Being able to offer content in multiple languages is great, but only if the site visitor can take advantage of it. Drupal makes that easy with a language switcher.
We need to enable another module. Navigate to Extend (/admin/modules) and enable the Language Icons module. Drupal will let you know that this module depends on the Interface Translation module and will ask whether you want to proceed with enabling both. Go ahead.
The Language Icons module provides flag icons for each language. It does this by way of a block that needs to be placed somewhere on the page. Let's do that.
- Navigate to Structure | Block layout (/admin/structure/block). You'll need to choose a region of the screen in which to have the language switcher block appear, such as Header or Sidebar first. I chose the latter.
- Click the Place block button beside whichever region you choose. Scroll down to Language switcher and click the Place block button in its row. A configuration screen will appear.
- You can leave the Title as Language switcher.
- Uncheck the Display title box below it; the icons will speak for themselves without displaying a block title.
- The vertical tabs allow constraints to be put on this block. The Language tab can be used to offer only a subset of the configured languages.
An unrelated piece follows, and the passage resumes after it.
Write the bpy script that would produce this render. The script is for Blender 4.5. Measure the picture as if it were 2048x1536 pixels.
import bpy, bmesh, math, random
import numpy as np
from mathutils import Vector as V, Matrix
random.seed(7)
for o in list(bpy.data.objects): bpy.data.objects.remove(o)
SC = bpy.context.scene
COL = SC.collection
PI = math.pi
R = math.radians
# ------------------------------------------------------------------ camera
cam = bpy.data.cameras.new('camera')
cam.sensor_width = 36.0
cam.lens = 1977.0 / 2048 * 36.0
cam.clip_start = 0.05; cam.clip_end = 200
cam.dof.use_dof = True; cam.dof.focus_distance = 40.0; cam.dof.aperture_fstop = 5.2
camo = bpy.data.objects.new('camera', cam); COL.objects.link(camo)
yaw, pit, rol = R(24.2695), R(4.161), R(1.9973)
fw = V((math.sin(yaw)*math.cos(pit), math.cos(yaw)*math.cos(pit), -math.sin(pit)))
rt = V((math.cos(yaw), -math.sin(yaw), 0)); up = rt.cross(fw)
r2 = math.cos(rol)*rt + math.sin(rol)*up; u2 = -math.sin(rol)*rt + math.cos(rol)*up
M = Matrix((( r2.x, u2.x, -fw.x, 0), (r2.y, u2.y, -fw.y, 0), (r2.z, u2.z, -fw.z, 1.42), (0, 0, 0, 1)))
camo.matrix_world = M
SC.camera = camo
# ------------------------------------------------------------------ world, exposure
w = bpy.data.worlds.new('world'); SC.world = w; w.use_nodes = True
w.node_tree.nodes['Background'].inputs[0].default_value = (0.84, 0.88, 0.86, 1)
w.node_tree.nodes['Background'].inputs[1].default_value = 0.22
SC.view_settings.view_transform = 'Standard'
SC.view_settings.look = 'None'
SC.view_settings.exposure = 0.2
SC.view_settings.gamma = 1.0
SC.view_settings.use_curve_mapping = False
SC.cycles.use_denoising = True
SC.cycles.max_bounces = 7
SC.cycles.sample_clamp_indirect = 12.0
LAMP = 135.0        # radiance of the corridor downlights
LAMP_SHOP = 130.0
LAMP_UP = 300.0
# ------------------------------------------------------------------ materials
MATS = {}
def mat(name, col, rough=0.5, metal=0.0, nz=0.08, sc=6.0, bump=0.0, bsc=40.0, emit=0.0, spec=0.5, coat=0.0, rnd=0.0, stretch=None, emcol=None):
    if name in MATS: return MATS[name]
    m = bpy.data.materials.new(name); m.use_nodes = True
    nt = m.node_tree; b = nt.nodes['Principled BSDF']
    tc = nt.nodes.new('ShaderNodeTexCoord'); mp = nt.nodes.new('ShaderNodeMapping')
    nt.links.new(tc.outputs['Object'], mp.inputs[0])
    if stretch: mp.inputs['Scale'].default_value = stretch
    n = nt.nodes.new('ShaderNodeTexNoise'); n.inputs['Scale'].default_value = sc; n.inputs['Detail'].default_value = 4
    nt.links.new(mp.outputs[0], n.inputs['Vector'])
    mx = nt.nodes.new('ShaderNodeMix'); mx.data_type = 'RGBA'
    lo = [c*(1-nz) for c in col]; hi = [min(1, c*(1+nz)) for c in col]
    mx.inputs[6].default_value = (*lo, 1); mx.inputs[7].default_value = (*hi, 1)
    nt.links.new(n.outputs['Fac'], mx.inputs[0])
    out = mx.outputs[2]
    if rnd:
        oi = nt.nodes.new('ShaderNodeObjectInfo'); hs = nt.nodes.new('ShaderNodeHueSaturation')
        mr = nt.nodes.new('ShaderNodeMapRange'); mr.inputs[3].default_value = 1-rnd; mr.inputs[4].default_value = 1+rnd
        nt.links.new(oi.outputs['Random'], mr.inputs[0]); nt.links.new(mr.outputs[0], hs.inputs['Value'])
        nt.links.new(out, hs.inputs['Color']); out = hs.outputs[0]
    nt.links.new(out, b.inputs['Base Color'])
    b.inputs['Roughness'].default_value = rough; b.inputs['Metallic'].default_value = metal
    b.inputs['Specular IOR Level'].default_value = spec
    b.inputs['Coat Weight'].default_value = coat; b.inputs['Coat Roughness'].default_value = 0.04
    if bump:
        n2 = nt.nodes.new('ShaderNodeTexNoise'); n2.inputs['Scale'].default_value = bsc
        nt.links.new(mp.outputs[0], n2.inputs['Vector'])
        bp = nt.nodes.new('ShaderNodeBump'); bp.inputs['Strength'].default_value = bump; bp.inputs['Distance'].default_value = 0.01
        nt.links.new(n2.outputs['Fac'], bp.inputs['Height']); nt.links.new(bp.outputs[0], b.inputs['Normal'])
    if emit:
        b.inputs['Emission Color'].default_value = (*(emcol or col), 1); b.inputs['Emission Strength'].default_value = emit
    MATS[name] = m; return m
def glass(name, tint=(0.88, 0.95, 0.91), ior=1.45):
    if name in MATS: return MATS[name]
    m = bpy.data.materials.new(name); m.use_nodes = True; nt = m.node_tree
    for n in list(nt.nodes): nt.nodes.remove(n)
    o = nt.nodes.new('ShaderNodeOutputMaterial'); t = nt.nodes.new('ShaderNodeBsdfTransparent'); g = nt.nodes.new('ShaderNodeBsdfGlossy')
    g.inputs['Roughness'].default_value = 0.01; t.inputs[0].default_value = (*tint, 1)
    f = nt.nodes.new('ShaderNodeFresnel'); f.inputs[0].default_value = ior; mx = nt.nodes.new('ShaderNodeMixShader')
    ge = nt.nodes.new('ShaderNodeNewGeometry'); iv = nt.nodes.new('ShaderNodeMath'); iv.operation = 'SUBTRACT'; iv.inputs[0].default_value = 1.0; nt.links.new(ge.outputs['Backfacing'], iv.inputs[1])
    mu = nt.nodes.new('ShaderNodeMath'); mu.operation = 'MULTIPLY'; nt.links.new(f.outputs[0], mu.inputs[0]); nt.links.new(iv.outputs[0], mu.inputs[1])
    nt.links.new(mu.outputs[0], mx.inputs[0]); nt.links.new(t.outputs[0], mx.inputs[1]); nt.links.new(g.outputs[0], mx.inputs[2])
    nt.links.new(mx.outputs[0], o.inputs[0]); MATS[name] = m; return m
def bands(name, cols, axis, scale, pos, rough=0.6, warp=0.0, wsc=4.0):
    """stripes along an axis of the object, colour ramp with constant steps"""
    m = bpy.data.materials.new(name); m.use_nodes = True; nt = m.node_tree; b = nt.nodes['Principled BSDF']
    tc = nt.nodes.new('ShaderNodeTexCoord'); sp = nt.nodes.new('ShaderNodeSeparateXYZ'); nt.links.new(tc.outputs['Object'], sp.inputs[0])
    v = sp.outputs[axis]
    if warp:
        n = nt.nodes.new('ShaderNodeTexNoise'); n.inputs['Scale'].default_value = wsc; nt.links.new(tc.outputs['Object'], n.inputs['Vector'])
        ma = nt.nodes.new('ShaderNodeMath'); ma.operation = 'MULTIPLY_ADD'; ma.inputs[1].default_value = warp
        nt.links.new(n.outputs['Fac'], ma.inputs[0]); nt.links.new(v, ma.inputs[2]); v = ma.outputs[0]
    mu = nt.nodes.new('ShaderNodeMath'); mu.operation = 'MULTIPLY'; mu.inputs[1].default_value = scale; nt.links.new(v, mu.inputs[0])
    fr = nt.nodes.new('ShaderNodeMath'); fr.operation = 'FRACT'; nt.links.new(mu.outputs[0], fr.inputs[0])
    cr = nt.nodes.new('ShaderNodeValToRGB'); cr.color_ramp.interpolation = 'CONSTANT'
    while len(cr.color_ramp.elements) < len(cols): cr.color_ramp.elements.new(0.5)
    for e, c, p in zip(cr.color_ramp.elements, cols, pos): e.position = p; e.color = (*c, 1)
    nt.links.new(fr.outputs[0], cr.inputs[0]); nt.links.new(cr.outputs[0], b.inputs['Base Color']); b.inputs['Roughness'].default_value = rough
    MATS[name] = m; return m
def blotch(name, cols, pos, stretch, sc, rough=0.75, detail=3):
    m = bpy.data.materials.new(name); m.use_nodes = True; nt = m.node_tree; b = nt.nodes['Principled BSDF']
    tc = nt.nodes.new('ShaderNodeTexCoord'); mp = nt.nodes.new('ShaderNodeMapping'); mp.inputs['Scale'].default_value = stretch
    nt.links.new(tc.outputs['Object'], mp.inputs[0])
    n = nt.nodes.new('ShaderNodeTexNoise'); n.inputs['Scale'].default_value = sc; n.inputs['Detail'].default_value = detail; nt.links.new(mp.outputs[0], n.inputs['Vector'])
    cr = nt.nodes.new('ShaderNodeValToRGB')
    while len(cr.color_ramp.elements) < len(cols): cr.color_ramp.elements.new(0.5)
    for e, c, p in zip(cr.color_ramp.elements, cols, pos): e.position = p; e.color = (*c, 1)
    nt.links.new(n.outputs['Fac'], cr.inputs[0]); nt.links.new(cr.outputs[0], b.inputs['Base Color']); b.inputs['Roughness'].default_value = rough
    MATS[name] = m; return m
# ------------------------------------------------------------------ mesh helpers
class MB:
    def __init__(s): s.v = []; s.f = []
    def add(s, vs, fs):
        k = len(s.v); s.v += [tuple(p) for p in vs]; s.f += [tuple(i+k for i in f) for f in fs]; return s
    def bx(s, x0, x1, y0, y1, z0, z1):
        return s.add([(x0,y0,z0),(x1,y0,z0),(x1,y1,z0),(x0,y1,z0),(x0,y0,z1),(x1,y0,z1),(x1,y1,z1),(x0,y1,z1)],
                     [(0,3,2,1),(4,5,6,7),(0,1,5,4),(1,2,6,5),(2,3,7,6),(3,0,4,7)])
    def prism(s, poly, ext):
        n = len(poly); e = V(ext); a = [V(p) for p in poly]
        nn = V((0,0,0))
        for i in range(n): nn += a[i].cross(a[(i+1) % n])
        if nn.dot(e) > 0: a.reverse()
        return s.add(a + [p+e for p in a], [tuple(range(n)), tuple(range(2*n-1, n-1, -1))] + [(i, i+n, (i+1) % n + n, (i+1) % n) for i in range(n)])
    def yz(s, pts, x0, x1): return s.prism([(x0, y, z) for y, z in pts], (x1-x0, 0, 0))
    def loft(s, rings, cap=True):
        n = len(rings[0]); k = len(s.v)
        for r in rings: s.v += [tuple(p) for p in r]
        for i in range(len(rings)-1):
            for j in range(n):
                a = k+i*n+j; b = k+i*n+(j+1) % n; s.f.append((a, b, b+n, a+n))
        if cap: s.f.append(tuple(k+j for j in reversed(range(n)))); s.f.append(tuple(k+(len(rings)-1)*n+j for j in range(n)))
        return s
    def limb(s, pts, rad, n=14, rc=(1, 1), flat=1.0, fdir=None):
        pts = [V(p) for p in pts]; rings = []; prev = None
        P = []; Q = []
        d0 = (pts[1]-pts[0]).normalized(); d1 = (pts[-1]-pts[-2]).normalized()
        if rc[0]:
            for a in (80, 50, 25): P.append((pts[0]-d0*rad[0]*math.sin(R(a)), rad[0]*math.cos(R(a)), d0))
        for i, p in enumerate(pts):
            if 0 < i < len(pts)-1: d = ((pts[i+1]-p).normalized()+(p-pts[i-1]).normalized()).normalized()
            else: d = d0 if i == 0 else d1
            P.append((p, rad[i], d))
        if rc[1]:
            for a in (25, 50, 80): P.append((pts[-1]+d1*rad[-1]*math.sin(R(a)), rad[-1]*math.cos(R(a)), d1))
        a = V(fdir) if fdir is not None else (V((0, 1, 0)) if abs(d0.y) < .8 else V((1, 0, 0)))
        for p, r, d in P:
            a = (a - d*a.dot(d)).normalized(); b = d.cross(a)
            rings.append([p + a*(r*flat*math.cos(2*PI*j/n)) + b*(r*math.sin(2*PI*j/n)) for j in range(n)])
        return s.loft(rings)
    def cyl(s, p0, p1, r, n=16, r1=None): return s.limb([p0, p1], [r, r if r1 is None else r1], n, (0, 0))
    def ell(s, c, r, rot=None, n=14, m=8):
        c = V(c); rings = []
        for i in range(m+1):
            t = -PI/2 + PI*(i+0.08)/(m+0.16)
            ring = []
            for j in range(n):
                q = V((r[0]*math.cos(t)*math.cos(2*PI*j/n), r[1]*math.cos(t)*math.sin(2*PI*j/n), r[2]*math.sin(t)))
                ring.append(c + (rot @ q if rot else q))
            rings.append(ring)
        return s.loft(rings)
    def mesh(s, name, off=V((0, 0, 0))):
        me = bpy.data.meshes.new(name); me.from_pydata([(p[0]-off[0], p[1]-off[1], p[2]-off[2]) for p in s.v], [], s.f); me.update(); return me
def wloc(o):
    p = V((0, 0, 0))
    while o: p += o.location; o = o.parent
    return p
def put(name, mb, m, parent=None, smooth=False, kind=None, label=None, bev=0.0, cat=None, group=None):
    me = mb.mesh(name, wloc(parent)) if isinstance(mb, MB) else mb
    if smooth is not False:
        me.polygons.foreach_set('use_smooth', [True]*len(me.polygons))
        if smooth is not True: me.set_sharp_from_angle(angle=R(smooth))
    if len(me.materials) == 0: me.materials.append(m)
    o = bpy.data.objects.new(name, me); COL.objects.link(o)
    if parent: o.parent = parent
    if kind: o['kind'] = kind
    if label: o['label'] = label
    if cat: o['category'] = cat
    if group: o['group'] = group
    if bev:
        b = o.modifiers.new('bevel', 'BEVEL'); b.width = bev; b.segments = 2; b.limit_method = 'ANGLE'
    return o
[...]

- The Content types tab can limit which types of content the translation will choose. We don't need to set any limitations.
- If we want to limit the appearance of the Language switcher to just the homepage, on the Pages tab, we can enter <front> into the Pages text box.
- Click the Save block button and navigate to the homepage.
On my site, I now have a block that looks like what's shown in the following screenshot. Yours will vary based on the language(s) that you chose:

By clicking on one of the links, the site visitor chooses to receive translated content in that language. Content that's not available in the selected language will not be presented.